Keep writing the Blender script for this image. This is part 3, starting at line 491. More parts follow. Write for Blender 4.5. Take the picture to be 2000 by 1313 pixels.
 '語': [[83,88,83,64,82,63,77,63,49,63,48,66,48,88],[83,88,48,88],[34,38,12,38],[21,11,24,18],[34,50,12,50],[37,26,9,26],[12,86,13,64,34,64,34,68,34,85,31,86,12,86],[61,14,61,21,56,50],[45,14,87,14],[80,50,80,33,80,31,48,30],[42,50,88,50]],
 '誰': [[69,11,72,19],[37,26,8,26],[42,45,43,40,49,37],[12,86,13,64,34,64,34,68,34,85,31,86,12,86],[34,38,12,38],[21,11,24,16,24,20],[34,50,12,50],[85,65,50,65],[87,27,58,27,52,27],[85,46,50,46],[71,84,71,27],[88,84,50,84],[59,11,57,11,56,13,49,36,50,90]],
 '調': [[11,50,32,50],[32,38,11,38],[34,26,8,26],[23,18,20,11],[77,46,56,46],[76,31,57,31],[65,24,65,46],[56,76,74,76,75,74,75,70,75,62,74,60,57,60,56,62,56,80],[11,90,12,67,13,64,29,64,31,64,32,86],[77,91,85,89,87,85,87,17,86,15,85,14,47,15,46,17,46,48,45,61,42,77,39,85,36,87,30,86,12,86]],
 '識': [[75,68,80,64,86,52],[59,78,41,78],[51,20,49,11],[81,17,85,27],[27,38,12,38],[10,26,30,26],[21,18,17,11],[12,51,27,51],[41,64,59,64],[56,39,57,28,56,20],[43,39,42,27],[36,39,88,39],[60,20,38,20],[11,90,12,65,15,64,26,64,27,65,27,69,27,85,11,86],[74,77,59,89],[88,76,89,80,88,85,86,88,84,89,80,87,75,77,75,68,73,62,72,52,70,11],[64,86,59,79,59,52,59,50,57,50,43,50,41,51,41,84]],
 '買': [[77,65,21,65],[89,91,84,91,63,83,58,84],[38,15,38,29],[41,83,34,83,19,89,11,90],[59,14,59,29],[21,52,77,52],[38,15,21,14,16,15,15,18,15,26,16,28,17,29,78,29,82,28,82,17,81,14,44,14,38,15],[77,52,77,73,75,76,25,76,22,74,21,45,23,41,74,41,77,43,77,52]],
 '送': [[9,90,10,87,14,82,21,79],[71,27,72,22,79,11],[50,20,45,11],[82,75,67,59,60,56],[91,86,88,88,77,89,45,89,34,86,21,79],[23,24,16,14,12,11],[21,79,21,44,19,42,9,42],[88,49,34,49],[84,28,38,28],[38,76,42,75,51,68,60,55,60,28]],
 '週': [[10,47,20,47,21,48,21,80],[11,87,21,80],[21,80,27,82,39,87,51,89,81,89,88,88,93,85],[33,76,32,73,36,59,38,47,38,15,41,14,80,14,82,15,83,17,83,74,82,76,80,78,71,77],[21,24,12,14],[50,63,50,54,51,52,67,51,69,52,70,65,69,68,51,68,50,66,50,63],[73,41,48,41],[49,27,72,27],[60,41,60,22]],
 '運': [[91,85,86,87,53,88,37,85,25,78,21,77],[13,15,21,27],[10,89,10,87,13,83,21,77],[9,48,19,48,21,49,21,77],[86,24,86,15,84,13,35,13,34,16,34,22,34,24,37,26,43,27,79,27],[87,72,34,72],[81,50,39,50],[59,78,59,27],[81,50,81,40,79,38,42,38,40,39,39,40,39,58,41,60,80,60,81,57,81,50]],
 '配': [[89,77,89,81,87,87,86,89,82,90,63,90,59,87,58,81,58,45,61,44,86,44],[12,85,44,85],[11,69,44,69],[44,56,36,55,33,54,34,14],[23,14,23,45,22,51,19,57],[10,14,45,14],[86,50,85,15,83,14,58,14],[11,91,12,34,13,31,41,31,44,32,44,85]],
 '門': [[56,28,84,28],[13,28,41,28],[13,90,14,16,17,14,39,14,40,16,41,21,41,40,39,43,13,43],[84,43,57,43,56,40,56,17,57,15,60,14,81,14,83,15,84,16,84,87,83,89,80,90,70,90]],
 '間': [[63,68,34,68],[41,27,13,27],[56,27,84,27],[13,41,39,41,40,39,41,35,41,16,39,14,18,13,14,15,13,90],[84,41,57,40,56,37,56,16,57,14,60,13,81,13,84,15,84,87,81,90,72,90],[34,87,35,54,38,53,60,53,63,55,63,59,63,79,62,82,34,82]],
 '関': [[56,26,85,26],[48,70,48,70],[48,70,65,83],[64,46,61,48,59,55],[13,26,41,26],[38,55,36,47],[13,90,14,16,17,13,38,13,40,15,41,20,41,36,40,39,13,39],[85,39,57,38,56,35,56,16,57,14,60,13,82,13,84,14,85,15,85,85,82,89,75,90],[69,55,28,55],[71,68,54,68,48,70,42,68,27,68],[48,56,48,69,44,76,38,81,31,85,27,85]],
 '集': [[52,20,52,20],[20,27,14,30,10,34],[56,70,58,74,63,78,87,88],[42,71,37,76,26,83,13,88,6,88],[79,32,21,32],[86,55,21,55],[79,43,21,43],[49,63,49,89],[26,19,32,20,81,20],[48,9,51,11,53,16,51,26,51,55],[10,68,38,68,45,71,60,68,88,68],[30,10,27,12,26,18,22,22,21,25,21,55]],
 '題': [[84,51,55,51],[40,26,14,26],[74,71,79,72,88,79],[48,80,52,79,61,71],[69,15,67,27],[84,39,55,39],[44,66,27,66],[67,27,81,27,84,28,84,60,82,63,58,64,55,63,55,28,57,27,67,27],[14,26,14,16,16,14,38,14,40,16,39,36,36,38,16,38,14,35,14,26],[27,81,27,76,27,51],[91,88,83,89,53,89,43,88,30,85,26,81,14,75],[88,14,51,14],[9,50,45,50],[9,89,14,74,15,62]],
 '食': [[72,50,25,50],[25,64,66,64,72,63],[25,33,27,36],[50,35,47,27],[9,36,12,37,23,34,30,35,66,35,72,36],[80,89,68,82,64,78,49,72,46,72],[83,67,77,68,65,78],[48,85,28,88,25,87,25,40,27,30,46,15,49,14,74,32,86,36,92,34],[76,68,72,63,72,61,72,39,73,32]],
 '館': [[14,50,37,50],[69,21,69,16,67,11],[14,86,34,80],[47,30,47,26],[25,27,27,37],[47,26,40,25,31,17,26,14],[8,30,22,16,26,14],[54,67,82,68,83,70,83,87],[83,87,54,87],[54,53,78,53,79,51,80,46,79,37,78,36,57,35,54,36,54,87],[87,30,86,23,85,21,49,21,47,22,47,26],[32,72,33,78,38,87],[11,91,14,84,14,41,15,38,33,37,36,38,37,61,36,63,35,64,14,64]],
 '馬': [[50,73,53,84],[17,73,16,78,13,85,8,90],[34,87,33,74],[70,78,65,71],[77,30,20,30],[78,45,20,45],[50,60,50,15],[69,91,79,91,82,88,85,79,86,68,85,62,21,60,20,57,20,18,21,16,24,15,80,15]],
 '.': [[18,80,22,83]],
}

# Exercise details
Using the data above, output each line exactly.

# Result for this exercise
Keep writing the Blender script for this image. This is part 3, starting at line 491. More parts follow. Write for Blender 4.5. Take the picture to be 2000 by 1313 pixels.
 '語': [[83,88,83,64,82,63,77,63,49,63,48,66,48,88],[83,88,48,88],[34,38,12,38],[21,11,24,18],[34,50,12,50],[37,26,9,26],[12,86,13,64,34,64,34,68,34,85,31,86,12,86],[61,14,61,21,56,50],[45,14,87,14],[80,50,80,33,80,31,48,30],[42,50,88,50]],
 '誰': [[69,11,72,19],[37,26,8,26],[42,45,43,40,49,37],[12,86,13,64,34,64,34,68,34,85,31,86,12,86],[34,38,12,38],[21,11,24,16,24,20],[34,50,12,50],[85,65,50,65],[87,27,58,27,52,27],[85,46,50,46],[71,84,71,27],[88,84,50,84],[59,11,57,11,56,13,49,36,50,90]],
 '調': [[11,50,32,50],[32,38,11,38],[34,26,8,26],[23,18,20,11],[77,46,56,46],[76,31,57,31],[65,24,65,46],[56,76,74,76,75,74,75,70,75,62,74,60,57,60,56,62,56,80],[11,90,12,67,13,64,29,64,31,64,32,86],[77,91,85,89,87,85,87,17,86,15,85,14,47,15,46,17,46,48,45,61,42,77,39,85,36,87,30,86,12,86]],
 '識': [[75,68,80,64,86,52],[59,78,41,78],[51,20,49,11],[81,17,85,27],[27,38,12,38],[10,26,30,26],[21,18,17,11],[12,51,27,51],[41,64,59,64],[56,39,57,28,56,20],[43,39,42,27],[36,39,88,39],[60,20,38,20],[11,90,12,65,15,64,26,64,27,65,27,69,27,85,11,86],[74,77,59,89],[88,76,89,80,88,85,86,88,84,89,80,87,75,77,75,68,73,62,72,52,70,11],[64,86,59,79,59,52,59,50,57,50,43,50,41,51,41,84]],
 '買': [[77,65,21,65],[89,91,84,91,63,83,58,84],[38,15,38,29],[41,83,34,83,19,89,11,90],[59,14,59,29],[21,52,77,52],[38,15,21,14,16,15,15,18,15,26,16,28,17,29,78,29,82,28,82,17,81,14,44,14,38,15],[77,52,77,73,75,76,25,76,22,74,21,45,23,41,74,41,77,43,77,52]],
 '送': [[9,90,10,87,14,82,21,79],[71,27,72,22,79,11],[50,20,45,11],[82,75,67,59,60,56],[91,86,88,88,77,89,45,89,34,86,21,79],[23,24,16,14,12,11],[21,79,21,44,19,42,9,42],[88,49,34,49],[84,28,38,28],[38,76,42,75,51,68,60,55,60,28]],
 '週': [[10,47,20,47,21,48,21,80],[11,87,21,80],[21,80,27,82,39,87,51,89,81,89,88,88,93,85],[33,76,32,73,36,59,38,47,38,15,41,14,80,14,82,15,83,17,83,74,82,76,80,78,71,77],[21,24,12,14],[50,63,50,54,51,52,67,51,69,52,70,65,69,68,51,68,50,66,50,63],[73,41,48,41],[49,27,72,27],[60,41,60,22]],
 '運': [[91,85,86,87,53,88,37,85,25,78,21,77],[13,15,21,27],[10,89,10,87,13,83,21,77],[9,48,19,48,21,49,21,77],[86,24,86,15,84,13,35,13,34,16,34,22,34,24,37,26,43,27,79,27],[87,72,34,72],[81,50,39,50],[59,78,59,27],[81,50,81,40,79,38,42,38,40,39,39,40,39,58,41,60,80,60,81,57,81,50]],
 '配': [[89,77,89,81,87,87,86,89,82,90,63,90,59,87,58,81,58,45,61,44,86,44],[12,85,44,85],[11,69,44,69],[44,56,36,55,33,54,34,14],[23,14,23,45,22,51,19,57],[10,14,45,14],[86,50,85,15,83,14,58,14],[11,91,12,34,13,31,41,31,44,32,44,85]],
 '門': [[56,28,84,28],[13,28,41,28],[13,90,14,16,17,14,39,14,40,16,41,21,41,40,39,43,13,43],[84,43,57,43,56,40,56,17,57,15,60,14,81,14,83,15,84,16,84,87,83,89,80,90,70,90]],
 '間': [[63,68,34,68],[41,27,13,27],[56,27,84,27],[13,41,39,41,40,39,41,35,41,16,39,14,18,13,14,15,13,90],[84,41,57,40,56,37,56,16,57,14,60,13,81,13,84,15,84,87,81,90,72,90],[34,87,35,54,38,53,60,53,63,55,63,59,63,79,62,82,34,82]],
 '関': [[56,26,85,26],[48,70,48,70],[48,70,65,83],[64,46,61,48,59,55],[13,26,41,26],[38,55,36,47],[13,90,14,16,17,13,38,13,40,15,41,20,41,36,40,39,13,39],[85,39,57,38,56,35,56,16,57,14,60,13,82,13,84,14,85,15,85,85,82,89,75,90],[69,55,28,55],[71,68,54,68,48,70,42,68,27,68],[48,56,48,69,44,76,38,81,31,85,27,85]],
 '集': [[52,20,52,20],[20,27,14,30,10,34],[56,70,58,74,63,78,87,88],[42,71,37,76,26,83,13,88,6,88],[79,32,21,32],[86,55,21,55],[79,43,21,43],[49,63,49,89],[26,19,32,20,81,20],[48,9,51,11,53,16,51,26,51,55],[10,68,38,68,45,71,60,68,88,68],[30,10,27,12,26,18,22,22,21,25,21,55]],
 '題': [[84,51,55,51],[40,26,14,26],[74,71,79,72,88,79],[48,80,52,79,61,71],[69,15,67,27],[84,39,55,39],[44,66,27,66],[67,27,81,27,84,28,84,60,82,63,58,64,55,63,55,28,57,27,67,27],[14,26,14,16,16,14,38,14,40,16,39,36,36,38,16,38,14,35,14,26],[27,81,27,76,27,51],[91,88,83,89,53,89,43,88,30,85,26,81,14,75],[88,14,51,14],[9,50,45,50],[9,89,14,74,15,62]],
 '食': [[72,50,25,50],[25,64,66,64,72,63],[25,33,27,36],[50,35,47,27],[9,36,12,37,23,34,30,35,66,35,72,36],[80,89,68,82,64,78,49,72,46,72],[83,67,77,68,65,78],[48,85,28,88,25,87,25,40,27,30,46,15,49,14,74,32,86,36,92,34],[76,68,72,63,72,61,72,39,73,32]],
 '館': [[14,50,37,50],[69,21,69,16,67,11],[14,86,34,80],[47,30,47,26],[25,27,27,37],[47,26,40,25,31,17,26,14],[8,30,22,16,26,14],[54,67,82,68,83,70,83,87],[83,87,54,87],[54,53,78,53,79,51,80,46,79,37,78,36,57,35,54,36,54,87],[87,30,86,23,85,21,49,21,47,22,47,26],[32,72,33,78,38,87],[11,91,14,84,14,41,15,38,33,37,36,38,37,61,36,63,35,64,14,64]],
 '馬': [[50,73,53,84],[17,73,16,78,13,85,8,90],[34,87,33,74],[70,78,65,71],[77,30,20,30],[78,45,20,45],[50,60,50,15],[69,91,79,91,82,88,85,79,86,68,85,62,21,60,20,57,20,18,21,16,24,15,80,15]],
 '.': [[18,80,22,83]],
}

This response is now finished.